The word which we most often use to talk about the quality without a name is the word “alive.” […] But the very beauty of the word “alive” is just its weakness.

Another word we often use to talk about the quality without a name is “whole.” […] But the word “whole” is too enclosed.

— Christopher Alexander, The Timeless Way of Building[TTWoB79], pp. 26, 29–31.

He lists other words—comfortable, free, exact, egoless, and eternal—but in the end, admits that no single name captures it. The quality is well-described by these words, but it took me multiple readings to grasp the concept fully.

More concerning is how this sense of quality is easily disturbed. We overrule it with our logic, preferences, history, or societal norms. It’s easier to ignore the sense than use it, which is why it took Christopher Alexander such a long time[NoO1-01] to find the right way to express the questions he used to provoke responses employing it. The question, then, is, why did he feel the need to provoke it in the first place?

The quality without a name is that which you detect when the environment is in harmony. The detection is personal, but it is universal in that every individual will be just a little more comfortable and less stressed than if the surroundings deviated from that equilibrium. An environment extremely alien to us, not fabricated by dissimilar humans with different tastes, but outside our sense of normal or regular, sometimes it feels natural and safe.
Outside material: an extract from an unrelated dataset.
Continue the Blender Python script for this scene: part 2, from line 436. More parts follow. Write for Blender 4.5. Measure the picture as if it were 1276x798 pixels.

That almost animal-like feeling of goodness in the moment is our instinct telling us the world is okay. Stay like this. We find it in places, objects, people, and communities. And everyone has this sense, and this sense is, for the vast majority, aligned across humanity.

Christopher Alexander ran an experiment that often goes by the name ‘the paper strip experiment’1. In the experiment, he presented a set of paper strips of seven segments, where each segment was painted either black or white. Every permutation of three black segments was present among the 35 strips.

Over a series of tests designed to determine the perceptual complexity of each of the strips, Alexander had found evidence of an overall ordering. The test results were highly correlated even though each test was quite different in design from all the rest. Without planning for it, he had made a series of tests which where the least inviting to the ego and most aligned with intrinsic feeling.

The tests revealed an empirical order to complexity, but it also revealed something else. After working with the results for some time2, Christopher Alexander deduced the wholesomeness and simplicity of these very abstract artefacts came down to a property he had seen in many wholesome architecture projects. The property of sub-symmetries, later formalised to local symmetries, which I go into more detail on in the next chapter.

The quality without a name has many aspects. This was likely the first one recognised and rationalised by Alexander and his team. It’s a property of most wholesome objects. It was a great discovery, one of many to come. The aspects were developed into the properties, transformations, and sequences of unfoldings described in Christopher Alexander’s largest work, The Nature of Order[NoO1-01]. However, for now, we need to concentrate on two questions about the quality without a name. Surprisingly, they have the same answer. Why is this subtle sense so fragile? And why do we all have the same sense of it? To answer this, we must take a path through the world of beauty.

1

The earliest references I found for the experiment were the 1964 paper ‘On changing the way people see’ by Christopher Alexander and A. W. F. Huggins in Perceptual and Motor Skills, Volume 19 and the 1968 paper ‘Subsymmetries’ by Christopher Alexander and Susan Carey in Perception & Psychophysics, 1968, Vol. 4 (2)

2

Two years according to [Grabow83] p. 197–198. Three to four according to [NoO1-01] p. 190. The gap of four years coincides with the gap between the papers.